• **WORK REQUIRED**
Transcribe each line exactly.

• **DATA SECTION**
---------------

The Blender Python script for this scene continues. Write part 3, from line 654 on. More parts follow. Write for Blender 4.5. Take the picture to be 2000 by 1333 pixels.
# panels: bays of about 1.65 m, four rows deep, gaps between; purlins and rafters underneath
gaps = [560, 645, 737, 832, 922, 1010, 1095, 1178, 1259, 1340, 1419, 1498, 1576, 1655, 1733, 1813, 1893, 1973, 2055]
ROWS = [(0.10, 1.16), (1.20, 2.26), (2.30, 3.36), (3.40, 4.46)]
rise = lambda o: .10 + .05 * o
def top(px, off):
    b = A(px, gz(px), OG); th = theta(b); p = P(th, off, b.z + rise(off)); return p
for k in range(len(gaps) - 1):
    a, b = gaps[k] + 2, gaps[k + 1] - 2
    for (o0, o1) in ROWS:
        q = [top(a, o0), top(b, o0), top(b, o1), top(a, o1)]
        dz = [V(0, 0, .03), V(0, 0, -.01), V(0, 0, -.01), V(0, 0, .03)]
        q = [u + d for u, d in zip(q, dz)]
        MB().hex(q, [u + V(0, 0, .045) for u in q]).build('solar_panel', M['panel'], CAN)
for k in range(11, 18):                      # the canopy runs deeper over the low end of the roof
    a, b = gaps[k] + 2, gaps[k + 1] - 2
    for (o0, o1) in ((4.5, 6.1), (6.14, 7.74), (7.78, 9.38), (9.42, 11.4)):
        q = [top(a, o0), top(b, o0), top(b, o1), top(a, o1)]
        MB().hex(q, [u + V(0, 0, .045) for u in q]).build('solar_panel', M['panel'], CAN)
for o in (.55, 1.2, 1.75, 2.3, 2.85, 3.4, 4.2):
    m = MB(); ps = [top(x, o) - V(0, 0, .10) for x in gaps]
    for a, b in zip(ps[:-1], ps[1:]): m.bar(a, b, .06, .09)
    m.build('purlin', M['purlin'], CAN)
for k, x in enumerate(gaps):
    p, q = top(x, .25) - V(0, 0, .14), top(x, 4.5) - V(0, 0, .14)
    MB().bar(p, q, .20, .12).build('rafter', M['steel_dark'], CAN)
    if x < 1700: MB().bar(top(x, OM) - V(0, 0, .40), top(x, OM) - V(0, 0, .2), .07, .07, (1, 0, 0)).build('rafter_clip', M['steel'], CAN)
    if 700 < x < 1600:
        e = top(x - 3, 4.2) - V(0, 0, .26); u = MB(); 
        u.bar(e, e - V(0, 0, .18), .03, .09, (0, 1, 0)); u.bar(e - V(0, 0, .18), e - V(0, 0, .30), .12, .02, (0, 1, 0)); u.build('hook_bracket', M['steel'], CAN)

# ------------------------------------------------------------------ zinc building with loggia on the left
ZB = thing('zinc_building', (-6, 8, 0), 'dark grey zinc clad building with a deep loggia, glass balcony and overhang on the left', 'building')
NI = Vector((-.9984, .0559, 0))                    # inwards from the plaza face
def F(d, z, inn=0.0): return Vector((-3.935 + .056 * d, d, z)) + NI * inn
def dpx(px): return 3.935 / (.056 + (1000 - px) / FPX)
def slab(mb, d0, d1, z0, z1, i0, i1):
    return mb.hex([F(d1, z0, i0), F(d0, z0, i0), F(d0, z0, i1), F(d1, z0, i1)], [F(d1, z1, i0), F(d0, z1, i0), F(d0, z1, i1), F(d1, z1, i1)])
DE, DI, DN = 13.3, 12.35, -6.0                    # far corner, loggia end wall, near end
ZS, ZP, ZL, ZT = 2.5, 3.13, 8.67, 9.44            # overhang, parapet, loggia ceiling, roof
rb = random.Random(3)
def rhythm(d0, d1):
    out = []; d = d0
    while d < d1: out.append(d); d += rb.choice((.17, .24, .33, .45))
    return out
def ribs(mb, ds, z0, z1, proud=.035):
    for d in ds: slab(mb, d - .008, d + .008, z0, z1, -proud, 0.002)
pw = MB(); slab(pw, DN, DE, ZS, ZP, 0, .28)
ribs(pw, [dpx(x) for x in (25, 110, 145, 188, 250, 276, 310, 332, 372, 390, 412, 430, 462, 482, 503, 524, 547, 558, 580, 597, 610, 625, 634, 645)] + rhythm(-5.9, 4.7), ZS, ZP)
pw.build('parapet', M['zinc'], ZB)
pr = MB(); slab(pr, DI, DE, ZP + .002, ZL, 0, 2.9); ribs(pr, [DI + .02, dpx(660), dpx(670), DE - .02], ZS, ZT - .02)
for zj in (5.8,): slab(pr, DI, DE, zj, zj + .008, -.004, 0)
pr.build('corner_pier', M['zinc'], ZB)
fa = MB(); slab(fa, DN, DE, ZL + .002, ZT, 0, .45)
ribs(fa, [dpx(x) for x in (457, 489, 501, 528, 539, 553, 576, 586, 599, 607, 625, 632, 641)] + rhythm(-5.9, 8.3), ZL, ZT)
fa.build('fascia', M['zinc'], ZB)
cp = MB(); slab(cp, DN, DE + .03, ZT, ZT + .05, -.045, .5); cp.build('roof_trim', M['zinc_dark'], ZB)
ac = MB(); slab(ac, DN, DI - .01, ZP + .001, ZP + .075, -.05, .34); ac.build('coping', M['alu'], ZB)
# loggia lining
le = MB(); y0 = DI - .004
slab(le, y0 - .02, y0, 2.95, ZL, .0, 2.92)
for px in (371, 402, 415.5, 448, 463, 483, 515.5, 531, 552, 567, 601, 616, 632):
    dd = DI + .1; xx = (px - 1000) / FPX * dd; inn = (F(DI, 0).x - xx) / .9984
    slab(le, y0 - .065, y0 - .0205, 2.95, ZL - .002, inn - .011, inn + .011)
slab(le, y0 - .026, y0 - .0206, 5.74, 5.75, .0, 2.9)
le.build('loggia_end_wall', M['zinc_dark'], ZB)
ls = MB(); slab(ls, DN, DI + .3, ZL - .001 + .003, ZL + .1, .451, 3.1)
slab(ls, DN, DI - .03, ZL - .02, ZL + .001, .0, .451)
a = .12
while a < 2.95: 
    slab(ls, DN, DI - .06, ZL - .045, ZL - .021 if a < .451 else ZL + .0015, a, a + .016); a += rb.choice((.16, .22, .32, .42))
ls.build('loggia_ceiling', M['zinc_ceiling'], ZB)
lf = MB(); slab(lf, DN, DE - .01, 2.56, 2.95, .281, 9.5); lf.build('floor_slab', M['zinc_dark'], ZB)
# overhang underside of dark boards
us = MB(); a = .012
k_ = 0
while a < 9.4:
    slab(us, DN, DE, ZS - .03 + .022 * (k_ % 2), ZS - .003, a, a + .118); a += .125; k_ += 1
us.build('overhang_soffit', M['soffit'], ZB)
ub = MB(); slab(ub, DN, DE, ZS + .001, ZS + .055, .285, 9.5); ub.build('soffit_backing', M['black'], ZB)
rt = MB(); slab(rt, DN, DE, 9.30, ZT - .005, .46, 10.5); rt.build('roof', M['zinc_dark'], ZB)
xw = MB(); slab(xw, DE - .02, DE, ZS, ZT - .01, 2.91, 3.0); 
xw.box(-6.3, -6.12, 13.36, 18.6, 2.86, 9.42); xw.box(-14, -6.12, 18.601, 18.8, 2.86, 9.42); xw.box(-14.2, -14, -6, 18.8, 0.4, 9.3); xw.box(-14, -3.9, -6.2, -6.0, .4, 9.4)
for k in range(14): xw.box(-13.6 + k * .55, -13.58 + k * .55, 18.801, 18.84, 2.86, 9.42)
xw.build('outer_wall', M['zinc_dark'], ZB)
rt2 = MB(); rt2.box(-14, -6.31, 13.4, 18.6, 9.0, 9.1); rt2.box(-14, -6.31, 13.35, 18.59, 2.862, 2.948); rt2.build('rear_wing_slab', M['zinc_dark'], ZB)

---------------

• **FINAL ANSWER**
The Blender Python script for this scene continues. Write part 3, from line 654 on. More parts follow. Write for Blender 4.5. Take the picture to be 2000 by 1333 pixels.
# panels: bays of about 1.65 m, four rows deep, gaps between; purlins and rafters underneath
gaps = [560, 645, 737, 832, 922, 1010, 1095, 1178, 1259, 1340, 1419, 1498, 1576, 1655, 1733, 1813, 1893, 1973, 2055]
ROWS = [(0.10, 1.16), (1.20, 2.26), (2.30, 3.36), (3.40, 4.46)]
rise = lambda o: .10 + .05 * o
def top(px, off):
    b = A(px, gz(px), OG); th = theta(b); p = P(th, off, b.z + rise(off)); return p
for k in range(len(gaps) - 1):
    a, b = gaps[k] + 2, gaps[k + 1] - 2
    for (o0, o1) in ROWS:
        q = [top(a, o0), top(b, o0), top(b, o1), top(a, o1)]
        dz = [V(0, 0, .03), V(0, 0, -.01), V(0, 0, -.01), V(0, 0, .03)]
        q = [u + d for u, d in zip(q, dz)]
        MB().hex(q, [u + V(0, 0, .045) for u in q]).build('solar_panel', M['panel'], CAN)
for k in range(11, 18):                      # the canopy runs deeper over the low end of the roof
    a, b = gaps[k] + 2, gaps[k + 1] - 2
    for (o0, o1) in ((4.5, 6.1), (6.14, 7.74), (7.78, 9.38), (9.42, 11.4)):
        q = [top(a, o0), top(b, o0), top(b, o1), top(a, o1)]
        MB().hex(q, [u + V(0, 0, .045) for u in q]).build('solar_panel', M['panel'], CAN)
for o in (.55, 1.2, 1.75, 2.3, 2.85, 3.4, 4.2):
    m = MB(); ps = [top(x, o) - V(0, 0, .10) for x in gaps]
    for a, b in zip(ps[:-1], ps[1:]): m.bar(a, b, .06, .09)
    m.build('purlin', M['purlin'], CAN)
for k, x in enumerate(gaps):
    p, q = top(x, .25) - V(0, 0, .14), top(x, 4.5) - V(0, 0, .14)
    MB().bar(p, q, .20, .12).build('rafter', M['steel_dark'], CAN)
    if x < 1700: MB().bar(top(x, OM) - V(0, 0, .40), top(x, OM) - V(0, 0, .2), .07, .07, (1, 0, 0)).build('rafter_clip', M['steel'], CAN)
    if 700 < x < 1600:
        e = top(x - 3, 4.2) - V(0, 0, .26); u = MB(); 
        u.bar(e, e - V(0, 0, .18), .03, .09, (0, 1, 0)); u.bar(e - V(0, 0, .18), e - V(0, 0, .30), .12, .02, (0, 1, 0)); u.build('hook_bracket', M['steel'], CAN)

# ------------------------------------------------------------------ zinc building with loggia on the left
ZB = thing('zinc_building', (-6, 8, 0), 'dark grey zinc clad building with a deep loggia, glass balcony and overhang on the left', 'building')
NI = Vector((-.9984, .0559, 0))                    # inwards from the plaza face
def F(d, z, inn=0.0): return Vector((-3.935 + .056 * d, d, z)) + NI * inn
def dpx(px): return 3.935 / (.056 + (1000 - px) / FPX)
def slab(mb, d0, d1, z0, z1, i0, i1):
    return mb.hex([F(d1, z0, i0), F(d0, z0, i0), F(d0, z0, i1), F(d1, z0, i1)], [F(d1, z1, i0), F(d0, z1, i0), F(d0, z1, i1), F(d1, z1, i1)])
DE, DI, DN = 13.3, 12.35, -6.0                    # far corner, loggia end wall, near end
ZS, ZP, ZL, ZT = 2.5, 3.13, 8.67, 9.44            # overhang, parapet, loggia ceiling, roof
rb = random.Random(3)
def rhythm(d0, d1):
    out = []; d = d0
    while d < d1: out.append(d); d += rb.choice((.17, .24, .33, .45))
    return out
def ribs(mb, ds, z0, z1, proud=.035):
    for d in ds: slab(mb, d - .008, d + .008, z0, z1, -proud, 0.002)
pw = MB(); slab(pw, DN, DE, ZS, ZP, 0, .28)
ribs(pw, [dpx(x) for x in (25, 110, 145, 188, 250, 276, 310, 332, 372, 390, 412, 430, 462, 482, 503, 524, 547, 558, 580, 597, 610, 625, 634, 645)] + rhythm(-5.9, 4.7), ZS, ZP)
pw.build('parapet', M['zinc'], ZB)
pr = MB(); slab(pr, DI, DE, ZP + .002, ZL, 0, 2.9); ribs(pr, [DI + .02, dpx(660), dpx(670), DE - .02], ZS, ZT - .02)
for zj in (5.8,): slab(pr, DI, DE, zj, zj + .008, -.004, 0)
pr.build('corner_pier', M['zinc'], ZB)
fa = MB(); slab(fa, DN, DE, ZL + .002, ZT, 0, .45)
ribs(fa, [dpx(x) for x in (457, 489, 501, 528, 539, 553, 576, 586, 599, 607, 625, 632, 641)] + rhythm(-5.9, 8.3), ZL, ZT)
fa.build('fascia', M['zinc'], ZB)
cp = MB(); slab(cp, DN, DE + .03, ZT, ZT + .05, -.045, .5); cp.build('roof_trim', M['zinc_dark'], ZB)
ac = MB(); slab(ac, DN, DI - .01, ZP + .001, ZP + .075, -.05, .34); ac.build('coping', M['alu'], ZB)
# loggia lining
le = MB(); y0 = DI - .004
slab(le, y0 - .02, y0, 2.95, ZL, .0, 2.92)
for px in (371, 402, 415.5, 448, 463, 483, 515.5, 531, 552, 567, 601, 616, 632):
    dd = DI + .1; xx = (px - 1000) / FPX * dd; inn = (F(DI, 0).x - xx) / .9984
    slab(le, y0 - .065, y0 - .0205, 2.95, ZL - .002, inn - .011, inn + .011)
slab(le, y0 - .026, y0 - .0206, 5.74, 5.75, .0, 2.9)
le.build('loggia_end_wall', M['zinc_dark'], ZB)
ls = MB(); slab(ls, DN, DI + .3, ZL - .001 + .003, ZL + .1, .451, 3.1)
slab(ls, DN, DI - .03, ZL - .02, ZL + .001, .0, .451)
a = .12
while a < 2.95: 
    slab(ls, DN, DI - .06, ZL - .045, ZL - .021 if a < .451 else ZL + .0015, a, a + .016); a += rb.choice((.16, .22, .32, .42))
ls.build('loggia_ceiling', M['zinc_ceiling'], ZB)
lf = MB(); slab(lf, DN, DE - .01, 2.56, 2.95, .281, 9.5); lf.build('floor_slab', M['zinc_dark'], ZB)
# overhang underside of dark boards
us = MB(); a = .012
k_ = 0
while a < 9.4:
    slab(us, DN, DE, ZS - .03 + .022 * (k_ % 2), ZS - .003, a, a + .118); a += .125; k_ += 1
us.build('overhang_soffit', M['soffit'], ZB)
ub = MB(); slab(ub, DN, DE, ZS + .001, ZS + .055, .285, 9.5); ub.build('soffit_backing', M['black'], ZB)
rt = MB(); slab(rt, DN, DE, 9.30, ZT - .005, .46, 10.5); rt.build('roof', M['zinc_dark'], ZB)
xw = MB(); slab(xw, DE - .02, DE, ZS, ZT - .01, 2.91, 3.0); 
xw.box(-6.3, -6.12, 13.36, 18.6, 2.86, 9.42); xw.box(-14, -6.12, 18.601, 18.8, 2.86, 9.42); xw.box(-14.2, -14, -6, 18.8, 0.4, 9.3); xw.box(-14, -3.9, -6.2, -6.0, .4, 9.4)
for k in range(14): xw.box(-13.6 + k * .55, -13.58 + k * .55, 18.801, 18.84, 2.86, 9.42)
xw.build('outer_wall', M['zinc_dark'], ZB)
rt2 = MB(); rt2.box(-14, -6.31, 13.4, 18.6, 9.0, 9.1); rt2.box(-14, -6.31, 13.35, 18.59, 2.862, 2.948); rt2.build('rear_wing_slab', M['zinc_dark'], ZB)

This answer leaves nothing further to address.